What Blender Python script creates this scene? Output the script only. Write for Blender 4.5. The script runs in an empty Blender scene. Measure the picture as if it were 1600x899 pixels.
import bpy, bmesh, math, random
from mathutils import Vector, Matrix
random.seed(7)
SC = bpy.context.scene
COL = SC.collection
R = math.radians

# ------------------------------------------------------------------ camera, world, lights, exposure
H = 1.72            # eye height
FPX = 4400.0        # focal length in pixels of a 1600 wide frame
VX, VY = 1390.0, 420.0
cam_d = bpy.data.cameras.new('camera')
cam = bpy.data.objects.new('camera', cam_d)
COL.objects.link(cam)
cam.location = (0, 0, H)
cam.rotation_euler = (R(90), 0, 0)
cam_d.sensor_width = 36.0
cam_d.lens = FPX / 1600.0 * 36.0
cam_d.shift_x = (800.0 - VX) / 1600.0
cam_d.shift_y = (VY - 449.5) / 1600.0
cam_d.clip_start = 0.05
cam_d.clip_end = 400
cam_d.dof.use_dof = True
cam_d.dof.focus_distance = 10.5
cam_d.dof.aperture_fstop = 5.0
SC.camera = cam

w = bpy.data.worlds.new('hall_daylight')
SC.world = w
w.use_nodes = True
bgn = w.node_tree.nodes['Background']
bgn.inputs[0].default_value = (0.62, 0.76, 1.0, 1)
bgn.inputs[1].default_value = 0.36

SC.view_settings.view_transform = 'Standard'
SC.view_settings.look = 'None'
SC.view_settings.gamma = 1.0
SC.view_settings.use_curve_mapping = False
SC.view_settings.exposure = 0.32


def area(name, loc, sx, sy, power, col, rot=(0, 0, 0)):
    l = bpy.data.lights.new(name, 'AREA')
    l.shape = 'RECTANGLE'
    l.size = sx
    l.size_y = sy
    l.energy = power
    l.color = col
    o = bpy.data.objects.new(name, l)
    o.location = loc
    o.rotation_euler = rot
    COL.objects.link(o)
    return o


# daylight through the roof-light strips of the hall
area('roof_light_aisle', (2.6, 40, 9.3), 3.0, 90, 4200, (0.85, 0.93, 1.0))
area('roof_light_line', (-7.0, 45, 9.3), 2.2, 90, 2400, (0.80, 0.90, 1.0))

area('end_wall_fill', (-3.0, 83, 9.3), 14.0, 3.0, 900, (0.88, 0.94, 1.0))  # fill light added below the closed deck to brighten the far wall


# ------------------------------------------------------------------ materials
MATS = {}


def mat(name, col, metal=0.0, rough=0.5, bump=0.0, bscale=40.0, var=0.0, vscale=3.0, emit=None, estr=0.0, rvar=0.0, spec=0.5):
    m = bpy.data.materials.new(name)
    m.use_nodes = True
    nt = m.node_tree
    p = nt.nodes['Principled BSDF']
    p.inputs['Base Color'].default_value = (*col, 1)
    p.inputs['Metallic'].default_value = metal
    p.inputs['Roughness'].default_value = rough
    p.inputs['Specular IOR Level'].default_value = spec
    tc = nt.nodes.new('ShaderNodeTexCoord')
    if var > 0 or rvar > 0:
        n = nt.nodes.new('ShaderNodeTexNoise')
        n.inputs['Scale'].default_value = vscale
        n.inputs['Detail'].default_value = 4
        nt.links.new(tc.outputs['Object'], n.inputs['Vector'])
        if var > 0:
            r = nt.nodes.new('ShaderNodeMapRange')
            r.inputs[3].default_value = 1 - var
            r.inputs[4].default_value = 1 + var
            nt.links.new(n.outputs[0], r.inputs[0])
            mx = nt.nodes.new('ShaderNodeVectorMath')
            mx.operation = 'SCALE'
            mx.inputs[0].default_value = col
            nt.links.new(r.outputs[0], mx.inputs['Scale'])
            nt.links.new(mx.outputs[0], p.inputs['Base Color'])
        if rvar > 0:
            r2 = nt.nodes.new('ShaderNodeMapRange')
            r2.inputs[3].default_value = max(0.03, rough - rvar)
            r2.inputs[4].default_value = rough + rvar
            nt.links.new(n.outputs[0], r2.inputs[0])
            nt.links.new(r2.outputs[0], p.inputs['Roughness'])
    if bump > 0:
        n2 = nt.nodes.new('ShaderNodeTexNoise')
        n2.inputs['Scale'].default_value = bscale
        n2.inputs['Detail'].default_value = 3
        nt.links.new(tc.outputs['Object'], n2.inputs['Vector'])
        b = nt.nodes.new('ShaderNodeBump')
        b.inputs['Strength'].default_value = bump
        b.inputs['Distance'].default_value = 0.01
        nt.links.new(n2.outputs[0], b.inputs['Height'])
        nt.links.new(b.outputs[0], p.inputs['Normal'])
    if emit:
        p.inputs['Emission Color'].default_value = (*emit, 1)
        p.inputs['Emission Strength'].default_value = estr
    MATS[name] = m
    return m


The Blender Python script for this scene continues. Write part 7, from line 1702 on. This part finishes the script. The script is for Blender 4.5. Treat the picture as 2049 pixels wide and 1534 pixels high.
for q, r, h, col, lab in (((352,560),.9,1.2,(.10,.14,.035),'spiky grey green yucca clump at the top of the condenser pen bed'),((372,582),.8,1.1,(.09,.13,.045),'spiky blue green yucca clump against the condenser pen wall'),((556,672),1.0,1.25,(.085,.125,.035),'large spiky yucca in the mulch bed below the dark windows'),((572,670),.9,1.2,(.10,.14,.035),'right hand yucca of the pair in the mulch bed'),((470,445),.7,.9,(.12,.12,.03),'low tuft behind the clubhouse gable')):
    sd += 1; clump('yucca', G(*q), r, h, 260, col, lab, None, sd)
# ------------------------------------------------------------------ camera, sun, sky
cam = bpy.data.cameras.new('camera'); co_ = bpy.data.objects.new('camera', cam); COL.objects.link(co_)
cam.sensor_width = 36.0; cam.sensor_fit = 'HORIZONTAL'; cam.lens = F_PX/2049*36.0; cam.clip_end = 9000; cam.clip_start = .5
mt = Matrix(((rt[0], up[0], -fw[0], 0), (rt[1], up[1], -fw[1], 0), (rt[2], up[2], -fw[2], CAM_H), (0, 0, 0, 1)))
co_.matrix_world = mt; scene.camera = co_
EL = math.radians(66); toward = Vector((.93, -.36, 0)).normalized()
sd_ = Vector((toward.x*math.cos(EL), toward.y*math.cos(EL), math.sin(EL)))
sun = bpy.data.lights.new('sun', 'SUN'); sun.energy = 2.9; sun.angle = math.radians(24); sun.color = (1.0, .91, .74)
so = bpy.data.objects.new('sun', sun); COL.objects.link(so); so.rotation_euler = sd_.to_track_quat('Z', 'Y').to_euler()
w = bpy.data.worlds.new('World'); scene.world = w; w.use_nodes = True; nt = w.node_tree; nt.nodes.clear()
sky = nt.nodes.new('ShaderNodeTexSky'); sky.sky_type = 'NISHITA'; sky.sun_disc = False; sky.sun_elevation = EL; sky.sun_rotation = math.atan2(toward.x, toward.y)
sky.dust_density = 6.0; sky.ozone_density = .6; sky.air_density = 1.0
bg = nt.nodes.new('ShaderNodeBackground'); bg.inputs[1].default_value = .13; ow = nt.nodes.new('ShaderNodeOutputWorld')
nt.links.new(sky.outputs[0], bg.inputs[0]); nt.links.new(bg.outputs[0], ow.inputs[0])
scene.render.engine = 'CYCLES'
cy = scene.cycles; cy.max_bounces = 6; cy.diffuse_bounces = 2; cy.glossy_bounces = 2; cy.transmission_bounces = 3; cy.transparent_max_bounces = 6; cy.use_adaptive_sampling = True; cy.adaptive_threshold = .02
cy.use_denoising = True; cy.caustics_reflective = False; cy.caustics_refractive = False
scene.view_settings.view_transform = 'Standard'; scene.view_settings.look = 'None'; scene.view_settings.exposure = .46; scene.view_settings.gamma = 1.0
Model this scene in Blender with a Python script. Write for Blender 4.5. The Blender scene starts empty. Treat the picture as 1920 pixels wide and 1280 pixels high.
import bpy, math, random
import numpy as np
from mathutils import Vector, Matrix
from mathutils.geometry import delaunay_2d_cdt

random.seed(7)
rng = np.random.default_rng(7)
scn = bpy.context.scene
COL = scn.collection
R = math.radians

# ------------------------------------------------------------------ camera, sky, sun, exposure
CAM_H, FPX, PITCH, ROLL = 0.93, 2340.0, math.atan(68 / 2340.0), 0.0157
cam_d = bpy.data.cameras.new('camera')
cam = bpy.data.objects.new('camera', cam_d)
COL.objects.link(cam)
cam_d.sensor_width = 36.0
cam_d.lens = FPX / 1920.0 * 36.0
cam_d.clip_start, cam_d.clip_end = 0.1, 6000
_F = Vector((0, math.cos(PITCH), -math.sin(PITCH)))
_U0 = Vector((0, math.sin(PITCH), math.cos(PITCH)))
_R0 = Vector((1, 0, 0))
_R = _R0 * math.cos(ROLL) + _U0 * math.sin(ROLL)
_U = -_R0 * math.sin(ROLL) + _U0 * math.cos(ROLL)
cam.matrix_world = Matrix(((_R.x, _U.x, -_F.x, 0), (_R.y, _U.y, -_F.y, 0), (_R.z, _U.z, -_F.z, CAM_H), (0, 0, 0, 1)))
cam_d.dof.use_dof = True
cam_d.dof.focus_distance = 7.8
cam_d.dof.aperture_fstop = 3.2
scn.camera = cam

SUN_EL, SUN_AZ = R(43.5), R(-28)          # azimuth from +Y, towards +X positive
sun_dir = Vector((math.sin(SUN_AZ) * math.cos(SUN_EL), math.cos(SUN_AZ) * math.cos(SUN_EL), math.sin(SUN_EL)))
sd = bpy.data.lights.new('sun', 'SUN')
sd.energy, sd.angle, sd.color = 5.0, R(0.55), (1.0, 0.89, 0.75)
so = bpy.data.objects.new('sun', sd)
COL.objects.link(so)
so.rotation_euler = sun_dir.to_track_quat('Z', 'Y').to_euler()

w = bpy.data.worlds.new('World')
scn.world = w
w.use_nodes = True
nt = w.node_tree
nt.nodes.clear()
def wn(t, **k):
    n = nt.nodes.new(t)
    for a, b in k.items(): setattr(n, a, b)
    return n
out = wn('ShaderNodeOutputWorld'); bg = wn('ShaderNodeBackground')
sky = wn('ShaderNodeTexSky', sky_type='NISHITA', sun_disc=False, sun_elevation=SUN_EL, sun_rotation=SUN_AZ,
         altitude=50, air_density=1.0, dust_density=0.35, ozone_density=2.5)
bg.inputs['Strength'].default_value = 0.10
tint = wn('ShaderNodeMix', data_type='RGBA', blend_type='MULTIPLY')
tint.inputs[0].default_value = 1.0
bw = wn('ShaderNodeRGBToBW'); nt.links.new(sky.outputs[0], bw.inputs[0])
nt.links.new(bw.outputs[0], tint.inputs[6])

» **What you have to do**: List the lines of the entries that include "high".

» **Response**:
The Blender Python script for this scene continues. Write part 7, from line 1702 on. This part finishes the script. The script is for Blender 4.5. Treat the picture as 2049 pixels wide and 1534 pixels high.
Model this scene in Blender with a Python script. Write for Blender 4.5. The Blender scene starts empty. Treat the picture as 1920 pixels wide and 1280 pixels high.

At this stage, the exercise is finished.